Christopher Leong described ONX Studio as a “hybrid space,” one that blends its roles as both workspace and exhibition space. It will be focused around a large room that acts as an “immersive toolbox.” Secondary spaces, such as an acoustically-isolated exhibition space, as well as basics like kitchens and conference space will flank the center room, which is lined by an acoustic curtain. Furniture will be flexible, creating a kind of “cast of characters,” that can be relocated throughout the studio. A theatrical grid of outlets, tracks, lighting, and other technological infrastructure will be built-in into the space, allowing for a flexible use of the studio, which could also be further subdivided or opened up. “The hope is that it’s open-ended in the way that it can be used,” explained Leong, “whether it’s for recording bodies in space with volumetric capture, as an artist’s studio, or as a place to exhibit projections or sound pieces or mixed reality live performances. Our goal was to create an infrastructure that could support artists in many ways. We wanted to create a sense that the space could be transformational.” 

People moving about a room in VR headsets with a colorful projection on one end.
Leong Leong has designed a studio that can be used to both create and exhibit mixed reality art. This render features a simulation of art inspired by Rachel Rossin. (Leong Leong)
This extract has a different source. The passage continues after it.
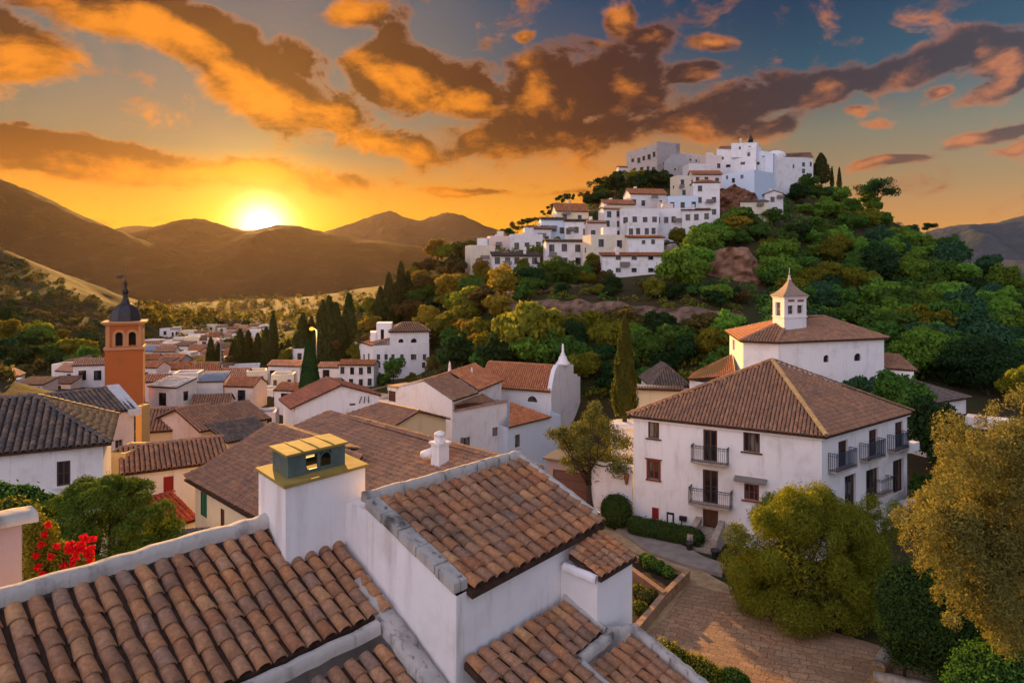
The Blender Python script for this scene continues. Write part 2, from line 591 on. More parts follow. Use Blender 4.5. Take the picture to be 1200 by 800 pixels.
def leafmat(name, c0, c1, trans=.35, tcol=None, objvar=.16):
    m, t, out = newmat(name)
    g = t.new('ShaderNodeNewGeometry')
    r = g.outputs['Random Per Island']
    oi = t.new('ShaderNodeObjectInfo')
    a, _ = t.noise(g.outputs['Position'], .8, 3, .5)
    f = t.m('MULTIPLY_ADD', r, .6, t.mul(a, .5), clamp=True)
    col = t.mix(f, c0, c1)
    hs = t.new('ShaderNodeHueSaturation')
    t.plug(hs.inputs['Color'], col)
    t.plug(hs.inputs['Hue'], t.m('MULTIPLY_ADD', oi.outputs['Random'], .035, .4825))
    t.plug(hs.inputs['Value'], t.m('MULTIPLY_ADD', oi.outputs['Random'], objvar * 2, 1 - objvar))
    d = t.new('ShaderNodeBsdfDiffuse')
    t.plug(d.inputs[0], hs.outputs[0])
    tr = t.new('ShaderNodeBsdfTranslucent')
    if tcol is None:
        tcol = hs.outputs[0]
        tcol = t.scale(tcol, 1.3)
    t.plug(tr.inputs[0], tcol)
    mx = t.new('ShaderNodeMixShader')
    mx.inputs[0].default_value = trans
    t.plug(mx.inputs[1], d.outputs[0])
    t.plug(mx.inputs[2], tr.outputs[0])
    t.plug(out.inputs[0], mx.outputs[0])
    return m

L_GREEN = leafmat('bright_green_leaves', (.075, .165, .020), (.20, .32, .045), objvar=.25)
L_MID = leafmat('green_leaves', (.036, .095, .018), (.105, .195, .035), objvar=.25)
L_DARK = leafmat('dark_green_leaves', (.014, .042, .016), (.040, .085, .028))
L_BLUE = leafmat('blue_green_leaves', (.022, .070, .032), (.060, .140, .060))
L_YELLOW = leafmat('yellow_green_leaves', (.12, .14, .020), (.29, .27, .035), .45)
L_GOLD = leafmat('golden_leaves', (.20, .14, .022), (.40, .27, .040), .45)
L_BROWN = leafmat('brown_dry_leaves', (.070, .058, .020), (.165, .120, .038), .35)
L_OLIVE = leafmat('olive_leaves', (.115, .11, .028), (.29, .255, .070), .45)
L_TAMARISK = leafmat('feathery_leaves', (.080, .100, .012), (.29, .26, .032), .50)
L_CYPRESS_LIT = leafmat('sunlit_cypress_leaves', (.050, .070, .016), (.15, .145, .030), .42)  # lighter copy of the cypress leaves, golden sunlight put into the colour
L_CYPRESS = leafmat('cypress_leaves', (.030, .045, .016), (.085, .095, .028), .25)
L_HEDGE = leafmat('hedge_leaves', (.028, .056, .014), (.080, .125, .030), .3)
L_PINE = leafmat('pine_needles', (.026, .080, .014), (.17, .24, .035), .42)
L_RED = leafmat('red_bougainvillea_petals', (.45, .008, .018), (.75, .02, .035), .4)


# ------------------------------------------------------------------ roofs
def tile(mb, p0, p1, c, n, r0, r1, lift0, lift1, seg, mi, lip=True):
    """one barrel tile from lower end p0 to upper end p1; c across, n up"""
    vs = []
    for p, r, l in ((p0, r0, lift0), (p1, r1, lift1)):
        for k in range(seg + 1):
            a = math.pi * k / seg
            vs.append(p + c * (r * math.cos(a)) + n * (r * .82 * math.sin(a) + l))
    m = seg + 1
    fs = [(k, k + 1, m + k + 1, m + k) for k in range(seg)]
    if lip:
        i = len(vs)
        for k in range(seg + 1):
            a = math.pi * k / seg
            vs.append(p0 + c * (r0 * .80 * math.cos(a)) + n * (r0 * .60 * math.sin(a) + lift0))
        fs += [(k + 1, k, i + k, i + k + 1) for k in range(seg)]
    mb.faces(vs, [f[::-1] for f in fs], mi, True)

def tile_column(mb, b, t, c, n, pitch, row, seg, jit=1.0, lip=True, over=.06):
    L = (t - b).length
    a = (t - b).normalized()
    m = max(1, round(L / row))
    st = L / m
    for j in range(m):
        dx = rng.gauss(0, .006) * jit
        tw = rng.gauss(0, .008) * jit
        s0 = j * st - rng.uniform(0, .02) * jit
        s1 = min((j + 1) * st + over, L + .02)
        p0 = b + a * s0 + c * (dx + tw)
        p1 = b + a * s1 + c * (dx - tw)
        rr = pitch * .40 * (1 + rng.gauss(0, .025) * jit)
        tile(mb, p0, p1, c, n, rr * 1.06, rr * .90, .030 + rng.gauss(0, .004) * jit, .004, seg, 0, lip)

def roof_quad(mb, e0, e1, r0, r1, pitch=.27, row=.30, seg=4, lip=True, th=.10, jit=1.0, sag=0.0):
    """barrel-tiled plane between an eave e0-e1 (left to right seen from outside) and a ridge r0-r1; slot 1 is the bed"""
    e0, e1, r0, r1 = map(Vector, (e0, e1, r0, r1))
    W = max((e1 - e0).length, (r1 - r0).length)
    nc = max(1, round(W / pitch))
    for i in range(nc):
        u = (i + .5) / nc
        b, t_ = lerp(e0, e1, u), lerp(r0, r1, u)
        if sag:
            b.z -= sag * math.sin(math.pi * u); t_.z -= sag * math.sin(math.pi * u)
        c = ((e1 - e0) / (e1 - e0).length)
        a = (t_ - b).normalized()
        n = c.cross(a).normalized()
        c = a.cross(n).normalized()
        w_ = lerp((e1 - e0).length, (r1 - r0).length, .5) / nc
        tile_column(mb, b, t_, c, n, w_, row, seg, jit, lip)
    off = Vector((0, 0, sag + .005))
    mb.slab([e0 - off, e1 - off, r1 - off, r0 - off], th, 1)

def roof_poly(mb, pts, pitch=.27, row=.30, seg=4, lip=True, th=.10, jit=1.0):
    """tiled convex planar polygon whose first edge is the eave (left to right seen from outside)"""
    pts = [Vector(p) for p in pts]
    o = pts[0]
    c = (pts[1] - pts[0]).normalized()
    top = max(pts, key=lambda p: p.z)
    n = c.cross(top - o).normalized()
    a = n.cross(c).normalized()
    uv = [((p - o).dot(c), (p - o).dot(a)) for p in pts]
    umin, umax = min(q[0] for q in uv), max(q[0] for q in uv)
    nc = max(1, round((umax - umin) / pitch))
    w_ = (umax - umin) / nc
    for i in range(nc):
        u = umin + (i + .5) * w_
        hits = []
        for k in range(len(uv)):
            (u0, v0), (u1, v1) = uv[k], uv[(k + 1) % len(uv)]
            if (u0 - u) * (u1 - u) < 0:
                hits.append(v0 + (v1 - v0) * (u - u0) / (u1 - u0))
        if len(hits) < 2: continue
        lo, hi = min(hits), max(hits)
        if hi - lo < .12: continue
        tile_column(mb, o + c * u + a * lo, o + c * u + a * hi, c, n, w_, row, seg, jit, lip)
    mb.slab([p - Vector((0, 0, .005)) for p in pts], th, 1)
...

Wong noted that she saw the partnership with Onassis as especially compelling given the international organization’s penchant for commissioning radical theatrical works, and for their underway development of a program in Greece that shares sympathies with NEW INC, the Onassis Lab.

ONX Studio plans to announce its initial dozen residents and open this spring. The artists—including previous NEW INC alumni—will spend a year developing mixed reality projects to be exhibited during a month-long showcase next winter. The program is being overseen by Wong along with NEW INC director Stephanie Pereira, Onassis USA artistic and executive director Vallejo Gantner, and the Onassis Foundation’s head of digital and innovation Prodromos Tsiavos.